D’une façon plus générale, ce qui semble remarquable est la rapidité de réaction de la bureaucratie devant Katrina et ses conséquences. Cela marque, d’une part que cette bureaucratie est préparée à prendre en charge des tâches de sécurité du territoire national US, d’autre part qu’elle est très intéressée par cette nouvelle mission. On pourrait voir, dans les prochains mois, un vaste mouvement de renforcement de ce courant, conduisant à un rythme important de réorientation, voire de transformation d’une part importante des capacités du Pentagone. Ce serait un prolongement inattendu et ironique pour Donald Rumsfeld : le secrétaire à la défense qui cherche depuis longtemps à imposer à la bureaucratie du DoD une transformation radicale de ses structures, se verrait placé devant ce mouvement spontané de la bureaucratie. Il n’est pourtant pas assuré que ce qu’il en sortira soit la “transformation” telle que Rumsfeld l’espérait.
Un autre prolongement ironique est que cette réaction, qui constitue d’une certaine façon une “militarisation” (supplémentaire) des Etats-Unis, — militarisation du territoire national après la militarisation complète de la politique étrangère, — entraîne en fait une certaine démilitarisation des structures et des programmes de la bureaucratie du Pentagone.

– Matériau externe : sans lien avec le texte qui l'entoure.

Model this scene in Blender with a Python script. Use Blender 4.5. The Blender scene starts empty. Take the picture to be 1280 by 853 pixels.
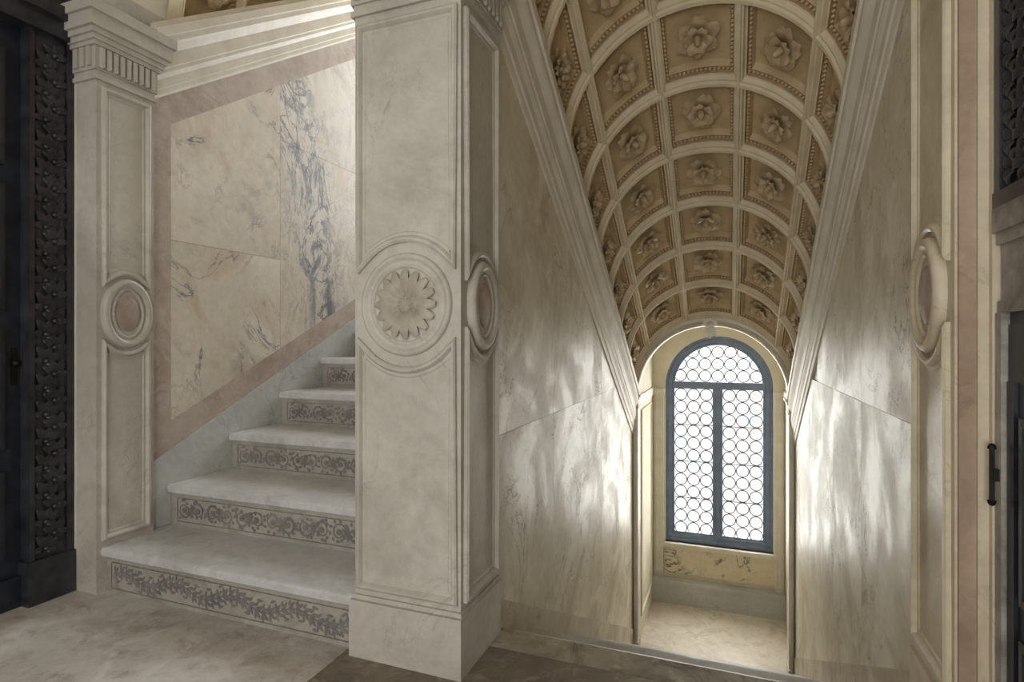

Notre vision de cette évolution est très strictement bureaucratique et systémique. La vision idéologique faisant de cette expansion du rôle des forces armées US vers l’intérieur du territoire national une sorte de “coup d’État” du complexe militaro-industriel, au travers d’une imposition d’une sorte de “loi martiale” permanente (c’est surtout une vision de la gauche idéologique, comme, par exemple, les trotskistes de WSWS.org), nous paraît assez peu correspondre aux traditions du système américaniste, notamment dans ses extrémités les plus condamnables. Il s’agit d’abord d’une lutte bureaucratique. Les conséquences vont être un désordre accru au niveau du budget et des programmes et, sur le terrain, également un désordre accru lors du prochain ouragan. L’armée ne sera, dans ce cas, qu’un acteur de plus, même si elle s’impose comme l’acteur principal. Les autres forces impliquées dans cette sorte d’action resteront actives, avec leurs propres priorités et leurs propres moyens d’action. Au plus la démocratie capitaliste du système américaniste se radicalise dans son action et son extension, au plus le désordre grandit, — c’est-à-dire le contraire de l’ordre, y compris l’ordre autoritaire.